Given the importance of the NIC the introduction of an entirely new card system, and a new database containing information on every citizen in the country should of course be a matter of intense debate.
However for the most part the government’s announcement regarding the new eNIC passed largely un-remarked on, failing to capture the interest of the press or the public.
Few bothered to question what security features would be included in this new eNIC card and there was little debate regarding how much personal data a government notoriously keen on unviable databases — mobile phone registry, citizen registry, should legitimately require its citizens to provide.
A people cowed by threats to security and the old and unfortunate mantram of totalitarianism — ‘if you have nothing to hide you have nothing to fear’ are not particularly interested in matters of privacy or data security.
However from a more practical perspective — security, there are real concerns about the eNIC project.
Outmoded and too easy to forge
The new cards were deemed a necessity as the existing NIC is regarded by the country’s immigration and security agencies as outmoded and too easy to forge.

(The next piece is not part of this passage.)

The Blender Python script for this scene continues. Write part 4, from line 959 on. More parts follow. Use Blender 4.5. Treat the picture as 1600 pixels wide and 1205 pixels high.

Therefore when tenders were issued seeking bidders to implement the eNIC project a number of advanced security features were stipulated as mandatory. Bidders wanting to implement the project were required to provide cards featuring micro text printing, optical variable ink and ultra violet visible print — all to make the card more difficult to forge.
Crucially it was stipulated that the new card would have to feature multiple laser image printing — the latest of the various anti fraud techniques available and considered at present to be virtually un-forgeable. And it was also stated in the original tender that cards would have to be made of durable composite material — i.e. not paper based, or laminated.
While the specifications issued by the Ministry of Internal Administration were for an extremely secure card incorporating the latest security features, on May 14 and 26, 2008 the Ministry issued circulars both extending the time available to bidders and crucially altering the original security specifications.


Multiple laser imaging
As per the new specifications the requirement for multiple laser imaging was dropped, as was the requirement that the card be made of an advanced composite rather than laminated material.
Therefore the Ministry was calling for a card that was less secure — which seems unusual as the stated purpose behind the new NIC project was enhanced security.
The accusation in this case is that the bidding period was extended and security specifications lowered in order to suit the interests of one of the parties bidding; that one of bidders was from the outset a favoured candidate.
Allegations have been raised claiming that Hitec Padu/Epic Lanka the company that currently supplies the Sri Lankan passport is the favoured bidder — and that changes were made to suit its bid which complied with the terms of the amended/relaxed bidding requirements but not with the original specifications.